**Goal:**
Give back the full listing verbatim, apart from its images.

**Collected data:**
%%

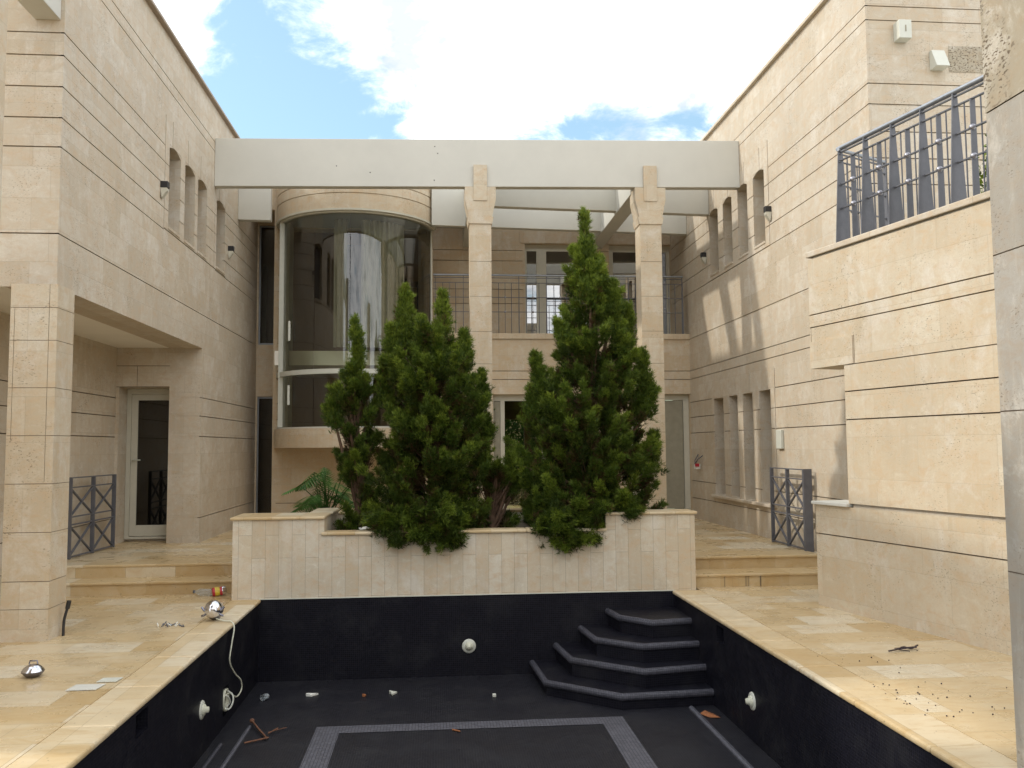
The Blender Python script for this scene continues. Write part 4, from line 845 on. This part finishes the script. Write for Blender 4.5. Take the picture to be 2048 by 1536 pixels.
conifer('conifer_tree', (-.1, 11.6, .62), 'broad conifer with two pointed tops left of the middle column',
        [(.52, -.15, .35), (.64, -.6, .45), (.8, -.85, .6), (1.2, -.80, .62), (1.6, -.72, .62), (2.0, -.64, .66), (2.4, -.62, .62), (2.75, -.56, .42), (3.0, -.48, .22), (3.15, -.40, .12)],
        [(-.40, 11.6, 3.1, 3.95, .17, -.02), (.06, 11.62, 3.05, 3.88, .15, .02), (-.66, 11.6, 2.4, 3.0, .13, -.02), (.34, 11.5, 2.8, 3.35, .13, .03), (.56, 11.6, 2.3, 2.82, .12, .05), (.62, 11.6, 1.8, 2.25, .12, .04), (-.55, 11.5, 2.9, 3.42, .13, -.06), (-.2, 11.4, 3.0, 3.5, .12, 0)], 23, 1.15, 'conifers in the planter', .16, 11.55, .6, ((-.75, -.5, .72, .95), (-.45, .42, .66, 1.1), (-.1, .25, .58, .8)))
conifer('conifer_tree', (2.1, 11.6, .62), 'tallest conifer with a single high spire in front of the right column',
        [(.52, 1.45, 2.15), (.7, 1.22, 2.45), (.95, 1.2, 2.80), (1.3, 1.22, 2.86), (1.8, 1.24, 2.78), (2.2, 1.24, 2.72), (2.42, 1.38, 2.68), (2.65, 1.6, 2.60), (3.1, 1.70, 2.58), (3.5, 1.80, 2.42), (3.85, 1.86, 2.24), (4.15, 1.92, 2.14), (4.4, 1.96, 2.1)],
        [(2.03, 11.6, 4.2, 5.0, .105, -.03), (2.2, 11.58, 3.8, 4.38, .10, .0), (2.55, 11.6, 3.1, 3.72, .14, .04), (2.75, 11.6, 2.5, 3.1, .13, .03), (2.82, 11.6, 2.2, 2.7, .12, .06), (2.86, 11.6, 1.5, 2.0, .13, .07), (1.42, 11.5, 2.45, 3.05, .12, -.12), (1.3, 11.5, 2.2, 2.6, .12, -.05), (1.75, 11.45, 3.15, 3.50, .10, -.16), (2.35, 11.45, 3.5, 4.0, .12, .02), (2.05, 11.4, 3.7, 4.25, .12, .0)], 37, 1.25, 'conifers in the planter', .13, 11.6, .6, ((1.3, 2.1, .64, 1.1), (1.5, 1.95, .6, .8), (2.25, 2.5, .9, 1.1)))
conifer('small_conifer', (.8, 11.7, .62), 'low sparse reddish conifer filling the gap between the two big conifers',
        [(.64, .45, 1.02), (1.0, .48, 1.0), (1.3, .55, .98), (1.55, .65, .88)], [(.95, 11.7, 1.3, 1.72, .12, .04), (.62, 11.7, 1.3, 1.75, .09, 0)], 41, .6, None, .5, 11.72, .3)

def leafy(name, label, center, n, size, seed, mat='broad', spread=(.5, .4, .5), cat='plant', group=None):
    rg = np.random.default_rng(seed); root = thing(name, center, label, cat, group); c = np.array(center)
    p = rg.normal(size=(n, 3)); p /= np.linalg.norm(p, axis=1)[:, None]; p *= rg.uniform(.3, 1, (n, 1)) ** .5; p = p * np.array(spread) + c + np.array([0, 0, spread[2]])
    d = rg.normal(size=(n, 3)) + np.array([0, -.5, .3]); d /= np.linalg.norm(d, axis=1)[:, None]; s = np.cross(d, rg.normal(size=d.shape)); s /= np.linalg.norm(s, axis=1)[:, None]
    L_ = size * rg.uniform(.6, 1.2, (n, 1)); V = np.stack([p, p + d * L_ * .5 + s * L_ * .3, p + d * L_, p + d * L_ * .5 - s * L_ * .3], 1).reshape(-1, 3)
    t = np.zeros((n, 4, 3)); t[:, :, 0] = rg.uniform(0, 1, (n, 1)); t[:, :, 1] = rg.uniform(0, .6, (n, 1)); mesh_np('foliage', V, np.arange(n * 4).reshape(-1, 4), t.reshape(-1, 3), M[mat], root, 4)
    mb = MB()
    for i in range(8): q = p[rg.integers(n)]; mb.tube([tuple(c + np.array([rg.normal() * .05, rg.normal() * .03, 0])), tuple((c + q) / 2 + np.array([0, 0, -.05])), tuple(q)], [.015, .01, .004], 5)
    mb.build('stem', M['bark'], root); return root
leafy('garden_hedge', 'bright green leafy shrub seen through the ground floor window behind the house', (1.8, 22.6, 0), 5000, .12, 5, 'hedge', spread=(1.0, .5, 1.5), cat='hedge')
tag(MB().box(-1.5, 5, 23.9, 24.1, -.2, 3.3).build('garden_wall', M['stone_bounce']), 'stone garden wall closing the view behind the leafy shrub past the ground floor window', 'wall')
leafy('terrace_shrub', 'dark green shrub showing behind the last railing post on the right terrace', (5.60, 8.0, 4.0), 600, .08, 6, 'conifer', (.22, .3, .47), 'shrub')
# philodendron with deeply cut leaves
ph = thing('philodendron', (-1.62, 13.0, .32), 'green plant with deeply cut leaves at the foot of the glass bay', 'plant')
rs = random.Random(5); TV = []; TF = []; TT = []; stems = MB()
for i in range(34):
    az = rs.uniform(0, 6.28); el = rs.uniform(.45, 1.45); ln = rs.uniform(.30, .75)
    o0 = Vector((-1.62 + rs.uniform(-.08, .08), 13.0 + rs.uniform(-.05, .05), .80)); dirv = Vector((math.cos(az) * math.cos(el), math.sin(az) * math.cos(el), math.sin(el)))
    tip = o0 + dirv * ln; stems.tube([o0 - Vector((0, 0, .3)), o0, (o0 + tip) / 2 + Vector((0, 0, .04)), tip], [.012, .01, .008, .006], 5)
    ax = Vector((dirv.x, dirv.y, dirv.z * .2 - .35)).normalized(); sd = ax.cross(Vector((0, 0, 1))).normalized(); up = sd.cross(ax); LL = rs.uniform(.30, .46); tn = rs.random()
    for k in range(11):
        t = k / 10; base = tip + ax * LL * t * .8 - up * .05 * t * t
        for sg in (-1, 1):
            w_ = LL * (.62 * math.sin(math.pi * (t * .8 + .18))); dv = (sd * sg * 1.0 + ax * (.15 + .8 * t) - up * .3).normalized()
            b = len(TV); wd = ax * .010; e = base + dv * w_
            TV += [base - wd, base + wd, (base + e) / 2 + wd * 1.1 + up * .01, e, (base + e) / 2 - wd * 1.1]; 
            TF += [(b, b + 1, b + 2), (b, b + 2, b + 4), (b + 4, b + 2, b + 3)]; TT += [(tn, rs.random() * .4, 0)] * 5
mesh_np('leaves', np.array([tuple(v_) for v_ in TV]), np.array(TF), np.array(TT), M['broad'], ph); stems.build('stems', M['broad'], ph)

for o in sc.objects:
    if '_o' in o: del o['_o']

%%

**Solution to this problem:**
The Blender Python script for this scene continues. Write part 4, from line 845 on. This part finishes the script. Write for Blender 4.5. Take the picture to be 2048 by 1536 pixels.
conifer('conifer_tree', (-.1, 11.6, .62), 'broad conifer with two pointed tops left of the middle column',
        [(.52, -.15, .35), (.64, -.6, .45), (.8, -.85, .6), (1.2, -.80, .62), (1.6, -.72, .62), (2.0, -.64, .66), (2.4, -.62, .62), (2.75, -.56, .42), (3.0, -.48, .22), (3.15, -.40, .12)],
        [(-.40, 11.6, 3.1, 3.95, .17, -.02), (.06, 11.62, 3.05, 3.88, .15, .02), (-.66, 11.6, 2.4, 3.0, .13, -.02), (.34, 11.5, 2.8, 3.35, .13, .03), (.56, 11.6, 2.3, 2.82, .12, .05), (.62, 11.6, 1.8, 2.25, .12, .04), (-.55, 11.5, 2.9, 3.42, .13, -.06), (-.2, 11.4, 3.0, 3.5, .12, 0)], 23, 1.15, 'conifers in the planter', .16, 11.55, .6, ((-.75, -.5, .72, .95), (-.45, .42, .66, 1.1), (-.1, .25, .58, .8)))
conifer('conifer_tree', (2.1, 11.6, .62), 'tallest conifer with a single high spire in front of the right column',
        [(.52, 1.45, 2.15), (.7, 1.22, 2.45), (.95, 1.2, 2.80), (1.3, 1.22, 2.86), (1.8, 1.24, 2.78), (2.2, 1.24, 2.72), (2.42, 1.38, 2.68), (2.65, 1.6, 2.60), (3.1, 1.70, 2.58), (3.5, 1.80, 2.42), (3.85, 1.86, 2.24), (4.15, 1.92, 2.14), (4.4, 1.96, 2.1)],
        [(2.03, 11.6, 4.2, 5.0, .105, -.03), (2.2, 11.58, 3.8, 4.38, .10, .0), (2.55, 11.6, 3.1, 3.72, .14, .04), (2.75, 11.6, 2.5, 3.1, .13, .03), (2.82, 11.6, 2.2, 2.7, .12, .06), (2.86, 11.6, 1.5, 2.0, .13, .07), (1.42, 11.5, 2.45, 3.05, .12, -.12), (1.3, 11.5, 2.2, 2.6, .12, -.05), (1.75, 11.45, 3.15, 3.50, .10, -.16), (2.35, 11.45, 3.5, 4.0, .12, .02), (2.05, 11.4, 3.7, 4.25, .12, .0)], 37, 1.25, 'conifers in the planter', .13, 11.6, .6, ((1.3, 2.1, .64, 1.1), (1.5, 1.95, .6, .8), (2.25, 2.5, .9, 1.1)))
conifer('small_conifer', (.8, 11.7, .62), 'low sparse reddish conifer filling the gap between the two big conifers',
        [(.64, .45, 1.02), (1.0, .48, 1.0), (1.3, .55, .98), (1.55, .65, .88)], [(.95, 11.7, 1.3, 1.72, .12, .04), (.62, 11.7, 1.3, 1.75, .09, 0)], 41, .6, None, .5, 11.72, .3)

def leafy(name, label, center, n, size, seed, mat='broad', spread=(.5, .4, .5), cat='plant', group=None):
    rg = np.random.default_rng(seed); root = thing(name, center, label, cat, group); c = np.array(center)
    p = rg.normal(size=(n, 3)); p /= np.linalg.norm(p, axis=1)[:, None]; p *= rg.uniform(.3, 1, (n, 1)) ** .5; p = p * np.array(spread) + c + np.array([0, 0, spread[2]])
    d = rg.normal(size=(n, 3)) + np.array([0, -.5, .3]); d /= np.linalg.norm(d, axis=1)[:, None]; s = np.cross(d, rg.normal(size=d.shape)); s /= np.linalg.norm(s, axis=1)[:, None]
    L_ = size * rg.uniform(.6, 1.2, (n, 1)); V = np.stack([p, p + d * L_ * .5 + s * L_ * .3, p + d * L_, p + d * L_ * .5 - s * L_ * .3], 1).reshape(-1, 3)
    t = np.zeros((n, 4, 3)); t[:, :, 0] = rg.uniform(0, 1, (n, 1)); t[:, :, 1] = rg.uniform(0, .6, (n, 1)); mesh_np('foliage', V, np.arange(n * 4).reshape(-1, 4), t.reshape(-1, 3), M[mat], root, 4)
    mb = MB()
    for i in range(8): q = p[rg.integers(n)]; mb.tube([tuple(c + np.array([rg.normal() * .05, rg.normal() * .03, 0])), tuple((c + q) / 2 + np.array([0, 0, -.05])), tuple(q)], [.015, .01, .004], 5)
    mb.build('stem', M['bark'], root); return root
leafy('garden_hedge', 'bright green leafy shrub seen through the ground floor window behind the house', (1.8, 22.6, 0), 5000, .12, 5, 'hedge', spread=(1.0, .5, 1.5), cat='hedge')
tag(MB().box(-1.5, 5, 23.9, 24.1, -.2, 3.3).build('garden_wall', M['stone_bounce']), 'stone garden wall closing the view behind the leafy shrub past the ground floor window', 'wall')
leafy('terrace_shrub', 'dark green shrub showing behind the last railing post on the right terrace', (5.60, 8.0, 4.0), 600, .08, 6, 'conifer', (.22, .3, .47), 'shrub')
# philodendron with deeply cut leaves
ph = thing('philodendron', (-1.62, 13.0, .32), 'green plant with deeply cut leaves at the foot of the glass bay', 'plant')
rs = random.Random(5); TV = []; TF = []; TT = []; stems = MB()
for i in range(34):
    az = rs.uniform(0, 6.28); el = rs.uniform(.45, 1.45); ln = rs.uniform(.30, .75)
    o0 = Vector((-1.62 + rs.uniform(-.08, .08), 13.0 + rs.uniform(-.05, .05), .80)); dirv = Vector((math.cos(az) * math.cos(el), math.sin(az) * math.cos(el), math.sin(el)))
    tip = o0 + dirv * ln; stems.tube([o0 - Vector((0, 0, .3)), o0, (o0 + tip) / 2 + Vector((0, 0, .04)), tip], [.012, .01, .008, .006], 5)
    ax = Vector((dirv.x, dirv.y, dirv.z * .2 - .35)).normalized(); sd = ax.cross(Vector((0, 0, 1))).normalized(); up = sd.cross(ax); LL = rs.uniform(.30, .46); tn = rs.random()
    for k in range(11):
        t = k / 10; base = tip + ax * LL * t * .8 - up * .05 * t * t
        for sg in (-1, 1):
            w_ = LL * (.62 * math.sin(math.pi * (t * .8 + .18))); dv = (sd * sg * 1.0 + ax * (.15 + .8 * t) - up * .3).normalized()
            b = len(TV); wd = ax * .010; e = base + dv * w_
            TV += [base - wd, base + wd, (base + e) / 2 + wd * 1.1 + up * .01, e, (base + e) / 2 - wd * 1.1]; 
            TF += [(b, b + 1, b + 2), (b, b + 2, b + 4), (b + 4, b + 2, b + 3)]; TT += [(tn, rs.random() * .4, 0)] * 5
mesh_np('leaves', np.array([tuple(v_) for v_ in TV]), np.array(TF), np.array(TT), M['broad'], ph); stems.build('stems', M['broad'], ph)

for o in sc.objects:
    if '_o' in o: del o['_o']